▶ **Supplied material**:
————————
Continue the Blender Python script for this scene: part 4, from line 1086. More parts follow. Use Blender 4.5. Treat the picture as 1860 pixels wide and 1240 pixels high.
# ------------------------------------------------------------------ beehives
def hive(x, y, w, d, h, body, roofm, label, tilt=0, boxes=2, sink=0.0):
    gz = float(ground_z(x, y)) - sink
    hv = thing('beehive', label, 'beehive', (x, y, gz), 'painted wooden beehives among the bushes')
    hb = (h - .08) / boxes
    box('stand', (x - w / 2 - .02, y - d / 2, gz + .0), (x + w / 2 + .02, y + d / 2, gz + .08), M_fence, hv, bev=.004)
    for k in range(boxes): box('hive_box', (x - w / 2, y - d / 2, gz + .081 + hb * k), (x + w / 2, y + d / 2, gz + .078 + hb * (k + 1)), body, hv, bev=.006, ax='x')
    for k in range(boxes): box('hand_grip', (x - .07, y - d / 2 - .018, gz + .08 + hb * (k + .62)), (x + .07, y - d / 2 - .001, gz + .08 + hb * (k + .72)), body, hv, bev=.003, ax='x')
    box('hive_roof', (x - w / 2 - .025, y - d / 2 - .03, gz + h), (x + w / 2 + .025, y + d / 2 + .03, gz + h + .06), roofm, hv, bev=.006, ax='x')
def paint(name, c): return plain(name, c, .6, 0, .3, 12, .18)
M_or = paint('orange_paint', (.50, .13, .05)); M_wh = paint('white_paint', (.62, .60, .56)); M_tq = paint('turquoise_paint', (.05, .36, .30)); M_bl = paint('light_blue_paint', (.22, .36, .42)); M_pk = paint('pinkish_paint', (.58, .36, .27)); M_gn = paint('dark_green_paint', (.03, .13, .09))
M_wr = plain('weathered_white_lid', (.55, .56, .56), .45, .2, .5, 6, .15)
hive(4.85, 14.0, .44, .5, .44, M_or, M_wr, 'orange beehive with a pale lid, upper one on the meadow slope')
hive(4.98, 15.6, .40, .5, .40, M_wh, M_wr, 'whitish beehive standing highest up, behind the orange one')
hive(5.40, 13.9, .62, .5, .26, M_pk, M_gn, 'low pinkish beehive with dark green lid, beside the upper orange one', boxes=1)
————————
▶ **Aim**: Each line of the material should be duplicated exactly, please.

▶ **Finished answer**:
Continue the Blender Python script for this scene: part 4, from line 1086. More parts follow. Use Blender 4.5. Treat the picture as 1860 pixels wide and 1240 pixels high.
# ------------------------------------------------------------------ beehives
def hive(x, y, w, d, h, body, roofm, label, tilt=0, boxes=2, sink=0.0):
    gz = float(ground_z(x, y)) - sink
    hv = thing('beehive', label, 'beehive', (x, y, gz), 'painted wooden beehives among the bushes')
    hb = (h - .08) / boxes
    box('stand', (x - w / 2 - .02, y - d / 2, gz + .0), (x + w / 2 + .02, y + d / 2, gz + .08), M_fence, hv, bev=.004)
    for k in range(boxes): box('hive_box', (x - w / 2, y - d / 2, gz + .081 + hb * k), (x + w / 2, y + d / 2, gz + .078 + hb * (k + 1)), body, hv, bev=.006, ax='x')
    for k in range(boxes): box('hand_grip', (x - .07, y - d / 2 - .018, gz + .08 + hb * (k + .62)), (x + .07, y - d / 2 - .001, gz + .08 + hb * (k + .72)), body, hv, bev=.003, ax='x')
    box('hive_roof', (x - w / 2 - .025, y - d / 2 - .03, gz + h), (x + w / 2 + .025, y + d / 2 + .03, gz + h + .06), roofm, hv, bev=.006, ax='x')
def paint(name, c): return plain(name, c, .6, 0, .3, 12, .18)
M_or = paint('orange_paint', (.50, .13, .05)); M_wh = paint('white_paint', (.62, .60, .56)); M_tq = paint('turquoise_paint', (.05, .36, .30)); M_bl = paint('light_blue_paint', (.22, .36, .42)); M_pk = paint('pinkish_paint', (.58, .36, .27)); M_gn = paint('dark_green_paint', (.03, .13, .09))
M_wr = plain('weathered_white_lid', (.55, .56, .56), .45, .2, .5, 6, .15)
hive(4.85, 14.0, .44, .5, .44, M_or, M_wr, 'orange beehive with a pale lid, upper one on the meadow slope')
hive(4.98, 15.6, .40, .5, .40, M_wh, M_wr, 'whitish beehive standing highest up, behind the orange one')
hive(5.40, 13.9, .62, .5, .26, M_pk, M_gn, 'low pinkish beehive with dark green lid, beside the upper orange one', boxes=1)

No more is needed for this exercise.